Session S9a (Sunday, 2pm, Life Sciences 013)

P50: Curriculum design, implementation and assessment to support learning in general chemistry labs

Vasiliki Lykourinou (University of South Florida, USA)

Laboratory instruction is central in the chemical sciences comprising a sizeable portion of students’ curriculum, departmental budgets and laboratory space allocation. Reports concerning the effectiveness of laboratory instruction attribute shortcomings not in the practical work itself, but in the guiding principles informing curriculum design. These are often based on personal experiences and assumptions perpetuating counterproductive lab instructional practices and are not grounded on research literature and outcomes. Successful implementation ought to extend beyond choosing less traditional instructional approaches and must include careful re-design of the laboratory curriculum, training of teaching assistants, and assessment of learning goals- the latter being a crucial component of curriculum improvement. This study reports the curricular modifications following the comprehensive assessment of a General Chemistry Laboratory program at a research-intensive US university.
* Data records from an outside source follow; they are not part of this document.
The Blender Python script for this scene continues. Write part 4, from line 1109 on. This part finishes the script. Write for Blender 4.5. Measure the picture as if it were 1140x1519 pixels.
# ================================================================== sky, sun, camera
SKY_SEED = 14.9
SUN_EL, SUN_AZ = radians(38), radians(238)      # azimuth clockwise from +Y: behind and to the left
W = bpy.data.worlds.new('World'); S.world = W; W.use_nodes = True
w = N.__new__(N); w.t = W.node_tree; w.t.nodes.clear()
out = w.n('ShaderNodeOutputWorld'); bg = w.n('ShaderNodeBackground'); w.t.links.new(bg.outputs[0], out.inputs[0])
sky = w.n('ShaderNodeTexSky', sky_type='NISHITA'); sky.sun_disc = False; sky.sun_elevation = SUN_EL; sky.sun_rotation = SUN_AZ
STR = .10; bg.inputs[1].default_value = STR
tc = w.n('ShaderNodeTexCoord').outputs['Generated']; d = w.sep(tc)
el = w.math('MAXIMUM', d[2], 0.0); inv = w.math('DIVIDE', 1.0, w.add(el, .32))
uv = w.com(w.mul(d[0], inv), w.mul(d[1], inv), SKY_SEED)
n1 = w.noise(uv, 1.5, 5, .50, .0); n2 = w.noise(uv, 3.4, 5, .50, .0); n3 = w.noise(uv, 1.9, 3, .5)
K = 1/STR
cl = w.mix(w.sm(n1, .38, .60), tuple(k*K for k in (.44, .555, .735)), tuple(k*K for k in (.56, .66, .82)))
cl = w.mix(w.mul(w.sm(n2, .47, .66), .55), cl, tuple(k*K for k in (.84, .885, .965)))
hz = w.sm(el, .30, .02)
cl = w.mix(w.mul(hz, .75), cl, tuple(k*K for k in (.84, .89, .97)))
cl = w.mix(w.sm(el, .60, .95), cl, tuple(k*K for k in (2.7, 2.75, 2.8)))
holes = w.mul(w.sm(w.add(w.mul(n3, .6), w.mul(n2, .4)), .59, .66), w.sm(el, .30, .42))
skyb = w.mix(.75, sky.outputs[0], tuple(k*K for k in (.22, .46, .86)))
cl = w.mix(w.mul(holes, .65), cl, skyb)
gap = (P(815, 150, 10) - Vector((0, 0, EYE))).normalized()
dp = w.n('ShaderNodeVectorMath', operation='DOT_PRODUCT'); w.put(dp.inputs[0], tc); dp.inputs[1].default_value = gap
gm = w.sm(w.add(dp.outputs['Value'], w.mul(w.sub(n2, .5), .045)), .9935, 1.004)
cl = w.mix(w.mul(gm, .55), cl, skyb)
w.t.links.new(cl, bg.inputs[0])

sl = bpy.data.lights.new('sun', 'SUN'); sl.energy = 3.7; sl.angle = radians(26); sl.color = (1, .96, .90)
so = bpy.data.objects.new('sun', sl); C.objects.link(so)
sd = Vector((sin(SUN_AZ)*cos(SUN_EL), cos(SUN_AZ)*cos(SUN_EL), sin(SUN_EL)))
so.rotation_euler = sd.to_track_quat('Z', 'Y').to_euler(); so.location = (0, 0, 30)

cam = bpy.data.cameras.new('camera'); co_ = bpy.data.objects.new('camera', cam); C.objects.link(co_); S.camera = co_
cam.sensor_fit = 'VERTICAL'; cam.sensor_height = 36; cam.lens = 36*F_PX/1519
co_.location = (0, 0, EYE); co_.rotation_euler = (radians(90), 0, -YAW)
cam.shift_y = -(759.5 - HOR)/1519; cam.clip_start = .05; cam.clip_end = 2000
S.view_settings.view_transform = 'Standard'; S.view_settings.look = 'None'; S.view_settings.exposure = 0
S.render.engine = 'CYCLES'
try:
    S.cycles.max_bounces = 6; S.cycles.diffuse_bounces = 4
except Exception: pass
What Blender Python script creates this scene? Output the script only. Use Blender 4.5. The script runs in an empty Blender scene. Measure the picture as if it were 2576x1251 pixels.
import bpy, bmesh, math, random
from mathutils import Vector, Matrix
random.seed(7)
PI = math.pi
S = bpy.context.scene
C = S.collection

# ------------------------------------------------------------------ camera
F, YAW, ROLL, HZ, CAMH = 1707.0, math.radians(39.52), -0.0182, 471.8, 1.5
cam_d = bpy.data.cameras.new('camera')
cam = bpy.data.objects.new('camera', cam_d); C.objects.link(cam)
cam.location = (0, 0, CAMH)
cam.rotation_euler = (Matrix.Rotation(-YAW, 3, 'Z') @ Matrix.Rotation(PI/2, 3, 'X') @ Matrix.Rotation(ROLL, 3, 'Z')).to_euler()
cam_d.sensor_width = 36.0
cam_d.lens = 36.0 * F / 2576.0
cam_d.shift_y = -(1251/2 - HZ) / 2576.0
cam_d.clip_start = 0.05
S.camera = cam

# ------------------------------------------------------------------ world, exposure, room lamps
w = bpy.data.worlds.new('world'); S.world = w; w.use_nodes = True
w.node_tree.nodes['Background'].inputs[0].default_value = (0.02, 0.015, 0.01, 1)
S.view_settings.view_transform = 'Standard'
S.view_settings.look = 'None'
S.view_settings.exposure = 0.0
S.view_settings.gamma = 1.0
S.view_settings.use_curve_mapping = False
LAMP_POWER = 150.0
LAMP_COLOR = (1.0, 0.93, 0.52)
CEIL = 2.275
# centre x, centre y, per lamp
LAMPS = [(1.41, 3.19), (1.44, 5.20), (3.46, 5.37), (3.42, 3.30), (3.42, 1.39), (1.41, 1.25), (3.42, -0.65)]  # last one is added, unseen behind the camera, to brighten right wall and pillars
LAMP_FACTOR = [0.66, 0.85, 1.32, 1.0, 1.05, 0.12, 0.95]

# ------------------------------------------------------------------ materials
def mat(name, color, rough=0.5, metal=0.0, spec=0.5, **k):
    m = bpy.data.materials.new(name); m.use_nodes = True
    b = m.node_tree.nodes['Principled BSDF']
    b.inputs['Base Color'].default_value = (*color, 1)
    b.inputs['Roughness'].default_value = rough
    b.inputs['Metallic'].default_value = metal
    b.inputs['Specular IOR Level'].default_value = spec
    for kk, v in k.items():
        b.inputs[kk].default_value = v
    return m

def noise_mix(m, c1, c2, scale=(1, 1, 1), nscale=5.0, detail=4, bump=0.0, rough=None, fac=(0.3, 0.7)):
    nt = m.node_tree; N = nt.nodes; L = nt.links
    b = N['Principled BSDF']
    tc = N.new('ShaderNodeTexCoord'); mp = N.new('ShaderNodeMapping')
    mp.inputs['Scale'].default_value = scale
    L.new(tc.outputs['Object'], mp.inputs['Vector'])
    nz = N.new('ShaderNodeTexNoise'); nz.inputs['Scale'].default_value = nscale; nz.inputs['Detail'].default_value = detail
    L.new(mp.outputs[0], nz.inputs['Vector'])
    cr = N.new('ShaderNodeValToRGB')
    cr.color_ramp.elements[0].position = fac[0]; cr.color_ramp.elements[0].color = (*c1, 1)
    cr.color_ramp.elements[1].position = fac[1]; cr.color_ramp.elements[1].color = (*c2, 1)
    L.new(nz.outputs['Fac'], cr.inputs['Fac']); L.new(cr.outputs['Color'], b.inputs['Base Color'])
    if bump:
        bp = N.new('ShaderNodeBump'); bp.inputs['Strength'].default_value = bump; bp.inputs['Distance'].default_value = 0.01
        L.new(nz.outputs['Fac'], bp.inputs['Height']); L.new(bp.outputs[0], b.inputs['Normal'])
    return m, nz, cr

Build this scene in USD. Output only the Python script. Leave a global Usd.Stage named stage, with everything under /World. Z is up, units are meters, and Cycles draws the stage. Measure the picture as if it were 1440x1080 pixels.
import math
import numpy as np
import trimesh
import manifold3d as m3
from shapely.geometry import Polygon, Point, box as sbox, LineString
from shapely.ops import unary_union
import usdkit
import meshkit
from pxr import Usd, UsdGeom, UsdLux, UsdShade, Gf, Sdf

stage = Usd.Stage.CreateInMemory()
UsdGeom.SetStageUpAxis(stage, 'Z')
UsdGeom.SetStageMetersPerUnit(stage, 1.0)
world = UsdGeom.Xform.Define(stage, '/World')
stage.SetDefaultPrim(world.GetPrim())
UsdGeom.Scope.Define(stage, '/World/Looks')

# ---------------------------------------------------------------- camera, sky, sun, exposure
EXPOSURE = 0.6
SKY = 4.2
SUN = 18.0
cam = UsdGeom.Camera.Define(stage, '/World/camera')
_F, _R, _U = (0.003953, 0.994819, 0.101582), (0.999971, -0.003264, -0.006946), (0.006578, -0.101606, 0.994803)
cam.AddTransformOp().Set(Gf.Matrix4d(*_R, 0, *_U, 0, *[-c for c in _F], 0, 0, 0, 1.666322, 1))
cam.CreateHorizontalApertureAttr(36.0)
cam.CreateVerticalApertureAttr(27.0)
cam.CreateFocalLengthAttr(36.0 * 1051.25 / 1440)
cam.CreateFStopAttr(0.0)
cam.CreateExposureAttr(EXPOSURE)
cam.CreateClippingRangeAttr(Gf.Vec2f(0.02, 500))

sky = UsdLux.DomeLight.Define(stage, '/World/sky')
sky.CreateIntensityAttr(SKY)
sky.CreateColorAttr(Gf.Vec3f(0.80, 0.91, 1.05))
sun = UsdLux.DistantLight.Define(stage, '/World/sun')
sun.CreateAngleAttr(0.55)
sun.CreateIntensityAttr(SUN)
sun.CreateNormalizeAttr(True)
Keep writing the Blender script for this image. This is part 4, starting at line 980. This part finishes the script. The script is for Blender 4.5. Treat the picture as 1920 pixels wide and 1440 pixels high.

This ongoing reform responds to the outcomes of this assessment. The instructional design was based on principles emerging from research in chemical education and mandates in US National Research Council reports and considers (a) goals and challenges for the chemical sciences reflecting the work of modern researchers in chemistry; (b) overarching learning goals highlighted as central in laboratory instruction at the undergraduate level; (c) the premise that science should be taught as it is practiced. The design approach incorporates technology to support student learning during their preparation and performance in the laboratory sessions. This work employes a bottom-up re-design involving the participants (teaching assistants and students) in first year general chemistry labs. The design task was undertaken by a team comprised of the laboratory course coordinator and graduate students in chemistry some of them in chemical education. The team used a detailed assessment plan to evaluate the outcomes and further guide the iterative development. Details of these outcomes will be outlined in this presentation.